Kata 'tapi' yang muncul dari stereotip. Generalisasi. Ekspektasi. Ketika satu fakta tidak sesuai dengan ekspektasi kebanyakan orang, muncul kata 'tapi'. Ketika satu orang dianggap tidak sama dengan orang lain dalam golongannya, muncul kata 'tapi'. Ketika kita merasa sesuatu tidak cocok dengan apa yang biasanya terjadi, muncul kata 'tapi'. Atau kadang-kadang kata 'tapi' muncul begitu saja dari mulut orang-orang yang nyinyir, yang sukanya mengurusi urusan orang lain.

Sudahlah. Santai saja. Berhentilah membebani kata 'tapi' dengan tugas yang berat seperti itu. Kenapa kita tidak lebih sering menggunakan kata 'dan'? Lagi-lagi menurut KBBI offline, 'dan' adalah penghubung satuan bahasa (kata, frasa, klausa, dan kalimat) yang setara, yang termasuk tipe yg sama serta memiliki fungsi yang tidak berbeda. Coba baca lagi contoh-contoh kalimat yang kusebutkan di atas dan ganti 'tapi' dengan 'dan'. Sekalipun mungkin tidak sesuai dengan apapun itu yang kita anut, rasanya segalanya jadi jauh lebih mudah diterima. Melihat manusia hanya sebagai manusia, melihat A hanya sebagai A, tidak perlu melihat segala perangkat latar belakang yang mengiringinya. Buang saja ke laut. 

Bukan lantas kita menjadi kelewat maklum terhadap segala sesuatu. Hanya saja, sekarang ini memang zaman edan, dimana segala sesuatu terus berjalan cepat, berkembang sedemikian rupa di luar kuasa siapapun kecuali Sang Pencipta. Di zaman edan ini, kita perlu saling menopang untuk tetap dapat berdiri dengan waras. Dan sementara kepala kita dipenuhi ekspektasi akan segala sesuatu sehingga menimbulkan berbagai prasangka, tanpa kita sadari kaki kita sudah tidak menjejak di tanah yang sama dengan saudara-saudari kita yang lain. Sesulit itukah?

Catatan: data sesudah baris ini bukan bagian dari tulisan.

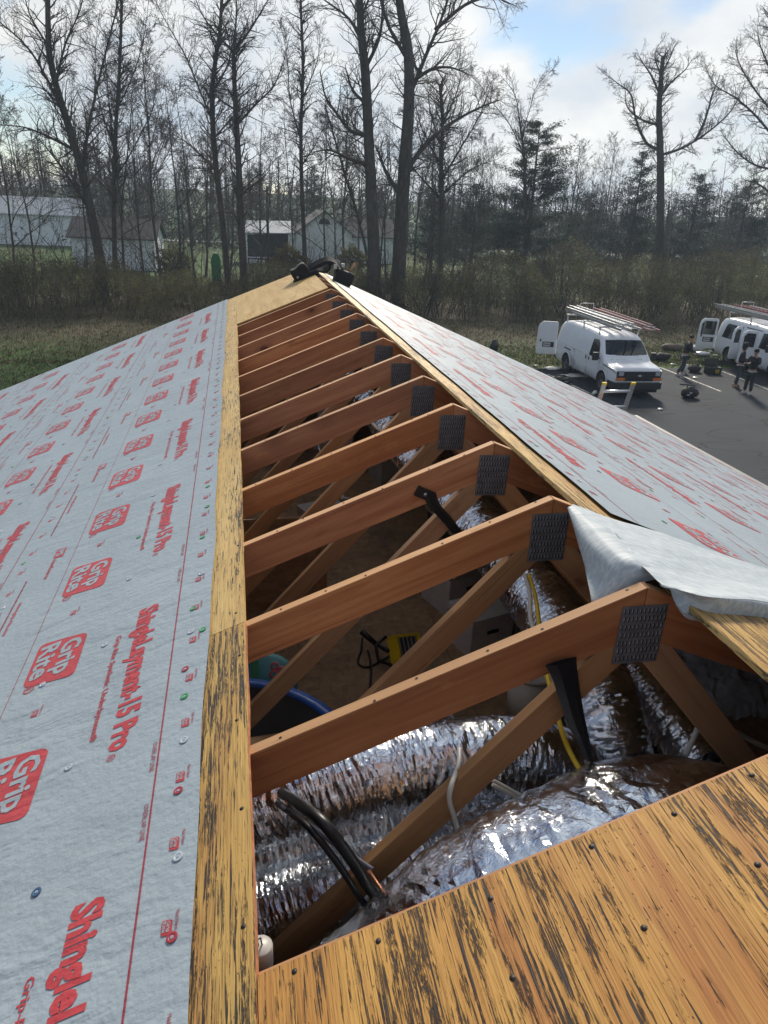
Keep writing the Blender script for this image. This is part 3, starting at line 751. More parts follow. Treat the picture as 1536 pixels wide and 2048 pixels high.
cable('white_cable', [at_y(1372, 1510, .1), at_y(1390, 1470, .12), at_y(1412, 1424, .15), at_y(1450, 1450, .2), at_y(1500, 1480, .2), at_y(1545, 1500, .2)], .009, MAT['cable_w'], 'white cable bent over at the right below the crumpled film')
cable('white_cable', [at_y(745, 846, 3.2), at_y(757, 858, 3.1), at_y(775, 866, 3.1)], .011, MAT['cable_w'], 'short white pipe bend beyond the sixth truss')
pv = thing('vent_pipe', 'capped white plastic pipe standing beside the long plywood strip', 'pipe', at_y(521, 1960, -.40))
b0 = at_y(521, 1900, -.40)
MB().tube([b0+V(0, 0, -1.2), b0+V(0, 0, -.02)], .0215, 20).build('pipe', MAT['pvc_dirty'], pv)
MB().lathe([(.0235, -.045), (.0275, -.045), (.0275, .012), (.024, .016), (.0001, .017)], b0, 24).build('cap', MAT['pvc'], pv)
MB().tube([b0+V(-.004, 0, .015), b0+V(-.006, 0, .034), b0+V(.001, 0, .040), b0+V(.004, 0, .016)], .0018, 6).build('wire_loop', MAT['black'], pv)
# ---- black hanger straps
def strap(name, pts, w0, w1, label, yaw=.25, loop=False):
    pts = cat([Vector(p) for p in pts], 6); mb = MB(); k = len(pts); wd = Vector((math.cos(yaw), math.sin(yaw), 0)); nd = Vector((-math.sin(yaw), math.cos(yaw), 0))
    rows = []
    for i, p in enumerate(pts):
        w = w0+(w1-w0)*i/(k-1)
        rows.append([p-wd*w/2, p-wd*w*.22+nd*-.012, p+wd*w*.2+nd*-.010, p+wd*w/2, p+wd*w*.2+nd*.004, p-wd*w*.22+nd*.004, p-wd*w/2])
    mb.grid(rows, smooth=False); return mb.build(name, MAT['black'])
s1 = strap('hanger_strap', [at_y(1122, 1322, -.04), at_y(1130, 1350, -.045), at_y(1148, 1425, -.05), at_y(1166, 1480, -.06), at_y(1181, 1520, -.06)], .105, .024, '')
tag(s1, 'wide black tapering strap hanging from the foremost truss', 'strap')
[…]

Yah, pada akhirnya ini hanya sebuah pemikiran yang numpang lewat di kepalaku, yang entah benar atau tidak, yang entah bermanfaat atau tidak. Setidaknya, aku akan mulai berhati-hati ketika mengomentari sesuatu. Mungkin mengurangi penggunaan kata 'tapi' yang terlalu subjektif. Mengurangi kecenderungan untuk menghubung-hubungkan segala sesuatu. Kalian boleh ikut, boleh nggak.